BeLonG To marks International Day against Homophobia, Transphobia and Biphobia

BeLonG To marks International Day against Homophobia, Transphobia and Biphobia

 

Thursday, May 17th 2018

On today, International Day against Homophobia, Transphobia and Biphobia (IDAHOTB) BeLonG To Youth Services calls for an end to the prejudice and bullying LGBTI+ young people face daily.

Students are still reporting high levels of LGBTI+ bullying in Irish secondary schools. 70% of young LGBTI+ people do not feel safe at school. 67% of LGBT+ young people witnessed bullying of other LGBTI+ students, and over 50% of them personally experienced bullying. Bullying puts the mental health, wellbeing, and potential of LGBTI+ young people at serious risk.

Executive Director of BeLonG To Youth Services, Moninne Griffith says:

“Sadly, the young LGBTI+ people we work with experience discrimination, bullying and violence as a result of their sexual orientation and gender identity. This suffering ranges from being kicked, beaten and thrown down stairs to being rejected by their loved ones and asked to leave the family home.
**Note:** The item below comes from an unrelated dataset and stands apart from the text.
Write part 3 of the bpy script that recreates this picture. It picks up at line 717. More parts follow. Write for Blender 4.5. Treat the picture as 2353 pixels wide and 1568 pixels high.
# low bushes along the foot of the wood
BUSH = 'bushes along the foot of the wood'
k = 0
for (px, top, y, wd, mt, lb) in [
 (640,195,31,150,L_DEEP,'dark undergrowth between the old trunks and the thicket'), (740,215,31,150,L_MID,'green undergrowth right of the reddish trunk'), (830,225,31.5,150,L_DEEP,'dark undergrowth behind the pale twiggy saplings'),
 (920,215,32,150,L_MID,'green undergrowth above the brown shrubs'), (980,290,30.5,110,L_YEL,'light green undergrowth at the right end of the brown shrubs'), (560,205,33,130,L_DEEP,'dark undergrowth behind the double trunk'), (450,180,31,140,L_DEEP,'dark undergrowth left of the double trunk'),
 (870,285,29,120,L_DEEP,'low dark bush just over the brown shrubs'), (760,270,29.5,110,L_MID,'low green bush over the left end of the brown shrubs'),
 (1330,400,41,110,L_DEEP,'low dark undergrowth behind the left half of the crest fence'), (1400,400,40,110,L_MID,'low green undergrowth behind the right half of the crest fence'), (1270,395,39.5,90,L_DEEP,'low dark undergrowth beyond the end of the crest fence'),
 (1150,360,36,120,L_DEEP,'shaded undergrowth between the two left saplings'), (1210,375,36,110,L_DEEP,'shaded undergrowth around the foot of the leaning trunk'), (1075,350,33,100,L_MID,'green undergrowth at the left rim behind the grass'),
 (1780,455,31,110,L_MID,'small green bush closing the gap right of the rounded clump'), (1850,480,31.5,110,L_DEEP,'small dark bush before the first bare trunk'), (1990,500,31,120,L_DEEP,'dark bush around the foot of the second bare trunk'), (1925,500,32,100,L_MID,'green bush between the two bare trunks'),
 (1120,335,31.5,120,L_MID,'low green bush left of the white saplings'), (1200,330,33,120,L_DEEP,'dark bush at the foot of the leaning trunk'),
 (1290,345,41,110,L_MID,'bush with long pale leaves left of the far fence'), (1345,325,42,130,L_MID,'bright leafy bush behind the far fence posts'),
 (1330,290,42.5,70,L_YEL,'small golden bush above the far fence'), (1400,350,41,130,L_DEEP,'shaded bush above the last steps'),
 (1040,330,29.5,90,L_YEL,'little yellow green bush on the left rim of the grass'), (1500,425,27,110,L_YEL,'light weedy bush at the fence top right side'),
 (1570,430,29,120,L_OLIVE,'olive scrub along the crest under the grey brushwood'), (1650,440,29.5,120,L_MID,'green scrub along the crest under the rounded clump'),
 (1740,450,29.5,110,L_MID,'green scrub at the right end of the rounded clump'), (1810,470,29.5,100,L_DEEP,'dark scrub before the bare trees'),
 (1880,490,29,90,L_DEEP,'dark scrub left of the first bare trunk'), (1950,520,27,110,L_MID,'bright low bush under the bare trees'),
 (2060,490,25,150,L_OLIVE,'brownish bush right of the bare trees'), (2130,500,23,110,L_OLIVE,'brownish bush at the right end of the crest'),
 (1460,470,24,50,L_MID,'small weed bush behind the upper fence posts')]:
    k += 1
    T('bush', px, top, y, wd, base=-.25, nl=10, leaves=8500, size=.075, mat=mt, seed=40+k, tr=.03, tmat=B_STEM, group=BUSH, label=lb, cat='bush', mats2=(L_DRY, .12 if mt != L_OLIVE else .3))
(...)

We are very concerned about the serious impact that this has on their mental health. The frightening truth is LGBTI+ young people are three times more likely to attempt suicide, and twice as likely to self-harm, compared to the general population of young people. I see the reality of these stark statistics at BeLonG To. IADHOTB is an important day to challenge prejudice in classrooms, in communities, and in families across Ireland, and stand in solidarity with LGBTI+ people.

 

ENDS

Contact: To arrange interview or for further information, please contact Sinead Keane, Communications Officer: 087 768 0389/ 01 670 6223/ sinead@belongto.org

Notes for Editor:

  • BeLonG To Youth Services is the national organisation for lesbian, gay, bisexual, transgender, and intersex (LGBTI+) young people in Ireland.
  • The International Day Against Homophobia, Transphobia, Biphobia (IDAHOT) was created in 2004 to draw the attention of policymakers, opinion leaders, social movements, the public and the media to the violence and discrimination experienced by LGBTI+ people internationally.
  • May 17th is now celebrated in more than 130 countries. The date was chosen to commemorate the World Health Organisation’s decision to declassify homosexuality as a mental disorder in 1990.